◆ WHAT THE TASK ASKS:
Below are records; work out how many of their lines contain "picture" and give only that number.

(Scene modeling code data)
********************
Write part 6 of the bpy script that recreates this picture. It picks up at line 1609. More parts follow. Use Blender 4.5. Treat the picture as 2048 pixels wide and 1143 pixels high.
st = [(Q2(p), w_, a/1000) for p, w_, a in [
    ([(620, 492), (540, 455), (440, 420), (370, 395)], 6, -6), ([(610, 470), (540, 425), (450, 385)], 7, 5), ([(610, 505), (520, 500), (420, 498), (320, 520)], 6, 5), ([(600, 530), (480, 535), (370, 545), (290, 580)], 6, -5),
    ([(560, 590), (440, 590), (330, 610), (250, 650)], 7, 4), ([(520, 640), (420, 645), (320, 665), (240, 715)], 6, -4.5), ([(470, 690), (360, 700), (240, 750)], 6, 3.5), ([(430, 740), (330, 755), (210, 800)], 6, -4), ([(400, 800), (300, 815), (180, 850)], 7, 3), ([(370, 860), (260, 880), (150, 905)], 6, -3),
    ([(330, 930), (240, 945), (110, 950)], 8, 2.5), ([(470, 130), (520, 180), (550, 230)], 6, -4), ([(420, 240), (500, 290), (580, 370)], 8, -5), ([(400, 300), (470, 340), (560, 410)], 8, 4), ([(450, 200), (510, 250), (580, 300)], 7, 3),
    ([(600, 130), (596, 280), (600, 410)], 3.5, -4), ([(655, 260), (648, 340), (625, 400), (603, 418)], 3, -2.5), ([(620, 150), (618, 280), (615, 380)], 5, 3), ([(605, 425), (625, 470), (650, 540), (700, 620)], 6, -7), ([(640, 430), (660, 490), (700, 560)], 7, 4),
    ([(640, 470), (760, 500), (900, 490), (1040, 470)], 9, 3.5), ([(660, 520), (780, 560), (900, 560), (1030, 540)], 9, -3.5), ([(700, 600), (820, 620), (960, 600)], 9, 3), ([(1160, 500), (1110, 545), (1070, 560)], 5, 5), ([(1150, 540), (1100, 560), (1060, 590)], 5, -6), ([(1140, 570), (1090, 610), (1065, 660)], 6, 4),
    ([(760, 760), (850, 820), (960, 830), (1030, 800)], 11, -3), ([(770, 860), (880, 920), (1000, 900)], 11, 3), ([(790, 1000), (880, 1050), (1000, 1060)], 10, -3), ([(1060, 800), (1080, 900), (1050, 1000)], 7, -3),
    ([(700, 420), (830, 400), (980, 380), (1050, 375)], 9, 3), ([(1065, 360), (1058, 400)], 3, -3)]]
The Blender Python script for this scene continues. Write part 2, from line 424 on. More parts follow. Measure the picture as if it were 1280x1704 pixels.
********************
◆ FINISHED ANSWER:
2